The equation of the line that goes through the point ( 2, 5 ) and is parallel to the line going through the points ( -2 ,4 ) and ( 6 ,2 ) can be written in slope-intercept form y = mx+b with:
m =
b =
the slope is (2-4)/(6+2) = -1/4
So, in point-slope form, you have
y-5 = -1/4 (x-2)
Now massage that into slope-intercept form.
To find the equation of a line, we need to determine its slope (m) and y-intercept (b).
To find the slope (m), we can use the fact that the line we are looking for is parallel to the line passing through the points (-2,4) and (6,2).

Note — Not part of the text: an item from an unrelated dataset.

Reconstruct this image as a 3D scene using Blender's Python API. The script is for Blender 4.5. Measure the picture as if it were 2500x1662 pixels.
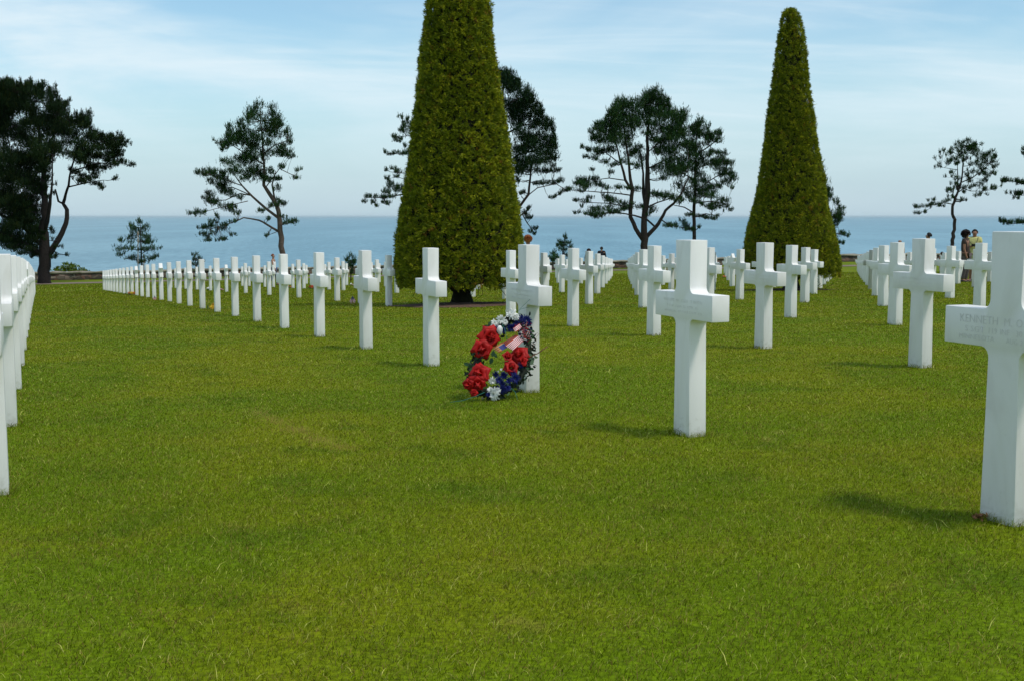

The formula for the slope (m) between two points (x1, y1) and (x2, y2) is given by:
m = (y2 - y1) / (x2 - x1)
Using the coordinates (-2,4) and (6,2), we can substitute the values into the formula:
m = (2 - 4) / (6 - (-2))
= (-2) / 8
= -1/4
So, the slope (m) of the line we are looking for is -1/4.
Now, we can use the point-slope form of a line to find the equation of the line. The point-slope form is given by:
y - y1 = m(x - x1)
Using the point (2,5) and the slope we found (-1/4), we substitute the values into the equation:
y - 5 = (-1/4)(x - 2)
Next, we can simplify this equation and rewrite it in y = mx + b form by isolating y:
y - 5 = (-1/4)(x - 2)
y - 5 = (-1/4)x + 1/2
y = (-1/4)x + 1/2 + 5
y = (-1/4)x + 1/2 + 10/2
y = (-1/4)x + 11/2
Therefore, the equation of the line that goes through the point (2,5) and is parallel to the line passing through the points (-2,4) and (6,2) is y = (-1/4)x + 11/2, written in slope-intercept form.